__Work required__.
In the data below, find every line with the string "wide" and pull it out.

__Supplied material__.
** start **

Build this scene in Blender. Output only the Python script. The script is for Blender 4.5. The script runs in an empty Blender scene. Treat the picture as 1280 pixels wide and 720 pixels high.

** end **
** start **

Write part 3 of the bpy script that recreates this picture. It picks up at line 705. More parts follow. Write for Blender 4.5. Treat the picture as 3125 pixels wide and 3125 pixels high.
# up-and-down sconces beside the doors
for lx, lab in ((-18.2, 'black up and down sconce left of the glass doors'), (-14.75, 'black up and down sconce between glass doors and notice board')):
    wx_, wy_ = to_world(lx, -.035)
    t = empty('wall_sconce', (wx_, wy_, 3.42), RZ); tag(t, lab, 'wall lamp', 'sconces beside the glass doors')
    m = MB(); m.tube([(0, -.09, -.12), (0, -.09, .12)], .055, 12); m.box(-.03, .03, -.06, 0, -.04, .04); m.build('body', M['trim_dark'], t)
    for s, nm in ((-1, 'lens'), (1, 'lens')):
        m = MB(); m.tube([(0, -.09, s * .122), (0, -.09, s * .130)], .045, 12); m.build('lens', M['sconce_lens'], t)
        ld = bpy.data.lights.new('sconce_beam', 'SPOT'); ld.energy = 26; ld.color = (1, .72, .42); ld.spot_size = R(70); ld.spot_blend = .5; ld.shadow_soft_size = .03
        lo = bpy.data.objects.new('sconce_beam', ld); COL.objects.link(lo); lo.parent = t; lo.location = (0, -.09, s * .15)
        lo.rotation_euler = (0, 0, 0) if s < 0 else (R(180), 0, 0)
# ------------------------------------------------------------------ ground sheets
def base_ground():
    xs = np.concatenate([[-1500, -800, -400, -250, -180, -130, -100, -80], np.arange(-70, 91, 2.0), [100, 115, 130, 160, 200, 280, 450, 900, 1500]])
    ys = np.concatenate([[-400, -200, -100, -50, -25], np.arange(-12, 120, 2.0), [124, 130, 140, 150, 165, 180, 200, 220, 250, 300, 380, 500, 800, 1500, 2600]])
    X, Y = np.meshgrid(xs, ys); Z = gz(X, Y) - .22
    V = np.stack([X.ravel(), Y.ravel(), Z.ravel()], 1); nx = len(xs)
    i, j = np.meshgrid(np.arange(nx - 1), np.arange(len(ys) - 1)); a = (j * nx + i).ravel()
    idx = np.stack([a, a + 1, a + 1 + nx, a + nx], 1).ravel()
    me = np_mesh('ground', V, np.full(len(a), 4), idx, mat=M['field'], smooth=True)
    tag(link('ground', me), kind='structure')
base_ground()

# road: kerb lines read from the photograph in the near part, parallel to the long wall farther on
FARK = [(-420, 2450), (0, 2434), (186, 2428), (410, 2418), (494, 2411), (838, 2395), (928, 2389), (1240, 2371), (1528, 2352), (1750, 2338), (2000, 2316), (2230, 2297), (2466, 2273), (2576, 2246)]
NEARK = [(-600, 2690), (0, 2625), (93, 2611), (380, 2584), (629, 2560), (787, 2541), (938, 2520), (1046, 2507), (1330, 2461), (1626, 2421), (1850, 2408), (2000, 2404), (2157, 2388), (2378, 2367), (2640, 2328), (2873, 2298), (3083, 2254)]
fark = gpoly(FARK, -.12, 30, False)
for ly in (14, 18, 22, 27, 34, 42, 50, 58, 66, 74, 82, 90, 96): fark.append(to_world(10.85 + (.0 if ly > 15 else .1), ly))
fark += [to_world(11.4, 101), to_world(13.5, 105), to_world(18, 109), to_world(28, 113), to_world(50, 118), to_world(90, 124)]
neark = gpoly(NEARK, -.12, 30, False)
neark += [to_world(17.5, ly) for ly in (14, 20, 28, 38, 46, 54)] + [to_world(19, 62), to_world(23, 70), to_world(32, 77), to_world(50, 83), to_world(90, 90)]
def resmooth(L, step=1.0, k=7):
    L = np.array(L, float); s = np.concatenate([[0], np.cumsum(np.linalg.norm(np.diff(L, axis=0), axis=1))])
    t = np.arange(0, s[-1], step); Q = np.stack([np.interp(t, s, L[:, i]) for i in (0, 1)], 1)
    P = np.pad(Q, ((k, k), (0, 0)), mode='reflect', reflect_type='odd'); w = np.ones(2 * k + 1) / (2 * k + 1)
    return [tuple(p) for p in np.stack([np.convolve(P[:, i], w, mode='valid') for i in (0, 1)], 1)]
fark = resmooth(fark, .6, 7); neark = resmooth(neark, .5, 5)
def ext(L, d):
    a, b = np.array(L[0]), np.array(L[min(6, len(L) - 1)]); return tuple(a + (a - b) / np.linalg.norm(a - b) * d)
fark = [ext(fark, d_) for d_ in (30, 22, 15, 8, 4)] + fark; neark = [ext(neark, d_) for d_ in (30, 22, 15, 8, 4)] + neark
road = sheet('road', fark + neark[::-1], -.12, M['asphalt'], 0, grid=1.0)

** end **

__Answer__.
Build this scene in Blender. Output only the Python script. The script is for Blender 4.5. The script runs in an empty Blender scene. Treat the picture as 1280 pixels wide and 720 pixels high.
Write part 3 of the bpy script that recreates this picture. It picks up at line 705. More parts follow. Write for Blender 4.5. Treat the picture as 3125 pixels wide and 3125 pixels high.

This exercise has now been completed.